Because, the horror stories you hear as a little girl seem worse. The terror you read in the media. The influx of warnings to protect yourself, don’t dress like that, carry pepper spray, don’t get too drunk, don’t flirt – he’ll think you’re asking for it, don’t go out after dark, text me when you’re home. The need to carry a wolverine like grip as you walk home from a night out, keys in fist. The stories from friends, from women we love. Who have experienced worse. The feeling that, on any run or night out, that worse, well, that could be me next.

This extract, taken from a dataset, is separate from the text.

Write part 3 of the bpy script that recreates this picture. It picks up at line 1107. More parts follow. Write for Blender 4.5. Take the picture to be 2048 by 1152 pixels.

I’m just lucky it hasn’t happened yet.

What a society we live in, to assume that the responsibility of safety relies on our own actions to divert attacks, rather than to prevent attackers being made. That if we only feel slightly threatened that we can count that as a win. That living in a constant state of mild fear is the norm.

So, I want to start talking about it.

I want to quash the stigma of street harassment.

I want us to speak up and the people in power to start noticing.

It’s scary, it’s ambitious and it’s provocative.

Women who have spoken out for their rights in the past have been subject to media abuse, cyber attacks, keyboard warriors criticism. They’ve been threatened with rape and death.

Which is all the more reason to speak out.

Until women are taken seriously, until our experiences are treated with respect this bigotry will thrive.

It’s time to make a change… watch this space.